===== DATASET SECTION

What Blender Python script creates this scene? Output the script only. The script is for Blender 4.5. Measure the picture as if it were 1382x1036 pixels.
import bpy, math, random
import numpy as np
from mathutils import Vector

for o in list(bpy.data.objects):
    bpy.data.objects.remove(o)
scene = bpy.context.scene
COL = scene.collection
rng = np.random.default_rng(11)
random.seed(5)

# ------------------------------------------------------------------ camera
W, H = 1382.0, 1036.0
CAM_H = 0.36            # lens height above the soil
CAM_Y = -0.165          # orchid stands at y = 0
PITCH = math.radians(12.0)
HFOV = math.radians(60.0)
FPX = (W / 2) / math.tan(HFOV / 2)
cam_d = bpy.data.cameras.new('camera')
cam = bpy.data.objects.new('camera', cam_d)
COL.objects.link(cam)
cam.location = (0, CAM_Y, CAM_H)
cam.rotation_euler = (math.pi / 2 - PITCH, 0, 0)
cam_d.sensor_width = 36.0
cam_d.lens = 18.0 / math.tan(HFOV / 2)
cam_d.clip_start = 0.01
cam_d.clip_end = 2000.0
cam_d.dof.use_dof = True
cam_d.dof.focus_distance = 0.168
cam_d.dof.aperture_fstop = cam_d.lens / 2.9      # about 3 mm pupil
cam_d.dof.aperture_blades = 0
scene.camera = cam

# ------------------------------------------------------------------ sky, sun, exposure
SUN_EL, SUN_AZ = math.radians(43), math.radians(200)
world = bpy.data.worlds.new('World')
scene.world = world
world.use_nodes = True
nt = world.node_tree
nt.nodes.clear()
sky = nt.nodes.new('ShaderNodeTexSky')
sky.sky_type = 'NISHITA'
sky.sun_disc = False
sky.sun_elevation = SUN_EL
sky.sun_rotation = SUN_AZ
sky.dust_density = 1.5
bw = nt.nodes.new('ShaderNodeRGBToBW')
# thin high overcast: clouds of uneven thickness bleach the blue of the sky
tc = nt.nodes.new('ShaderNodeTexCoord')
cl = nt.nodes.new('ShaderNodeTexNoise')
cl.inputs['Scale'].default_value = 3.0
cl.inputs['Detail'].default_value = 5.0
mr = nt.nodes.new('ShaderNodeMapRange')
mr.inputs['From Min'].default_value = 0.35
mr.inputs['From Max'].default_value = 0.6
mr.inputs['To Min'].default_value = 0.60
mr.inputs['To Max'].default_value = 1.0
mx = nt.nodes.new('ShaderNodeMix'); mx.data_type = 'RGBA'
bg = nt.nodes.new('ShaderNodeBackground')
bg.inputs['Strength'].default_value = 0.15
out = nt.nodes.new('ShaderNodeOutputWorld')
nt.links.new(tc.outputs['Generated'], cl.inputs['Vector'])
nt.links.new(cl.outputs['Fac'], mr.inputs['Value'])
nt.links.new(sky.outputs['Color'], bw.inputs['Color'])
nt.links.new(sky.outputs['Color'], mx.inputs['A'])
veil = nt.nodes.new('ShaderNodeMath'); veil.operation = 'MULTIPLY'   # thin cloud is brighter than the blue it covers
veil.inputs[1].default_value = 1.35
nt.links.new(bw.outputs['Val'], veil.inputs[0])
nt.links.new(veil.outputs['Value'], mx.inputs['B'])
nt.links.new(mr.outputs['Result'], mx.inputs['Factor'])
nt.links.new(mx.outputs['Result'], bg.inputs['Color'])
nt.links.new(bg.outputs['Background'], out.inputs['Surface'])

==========

### WHAT YOU WILL DO
Repeat, exactly and only, the lines from the beginning of the material through the line that contains "scene.camera = cam".

### FULL SOLUTION
What Blender Python script creates this scene? Output the script only. The script is for Blender 4.5. Measure the picture as if it were 1382x1036 pixels.
import bpy, math, random
import numpy as np
from mathutils import Vector

for o in list(bpy.data.objects):
    bpy.data.objects.remove(o)
scene = bpy.context.scene
COL = scene.collection
rng = np.random.default_rng(11)
random.seed(5)

# ------------------------------------------------------------------ camera
W, H = 1382.0, 1036.0
CAM_H = 0.36            # lens height above the soil
CAM_Y = -0.165          # orchid stands at y = 0
PITCH = math.radians(12.0)
HFOV = math.radians(60.0)
FPX = (W / 2) / math.tan(HFOV / 2)
cam_d = bpy.data.cameras.new('camera')
cam = bpy.data.objects.new('camera', cam_d)
COL.objects.link(cam)
cam.location = (0, CAM_Y, CAM_H)
cam.rotation_euler = (math.pi / 2 - PITCH, 0, 0)
cam_d.sensor_width = 36.0
cam_d.lens = 18.0 / math.tan(HFOV / 2)
cam_d.clip_start = 0.01
cam_d.clip_end = 2000.0
cam_d.dof.use_dof = True
cam_d.dof.focus_distance = 0.168
cam_d.dof.aperture_fstop = cam_d.lens / 2.9      # about 3 mm pupil
cam_d.dof.aperture_blades = 0
scene.camera = cam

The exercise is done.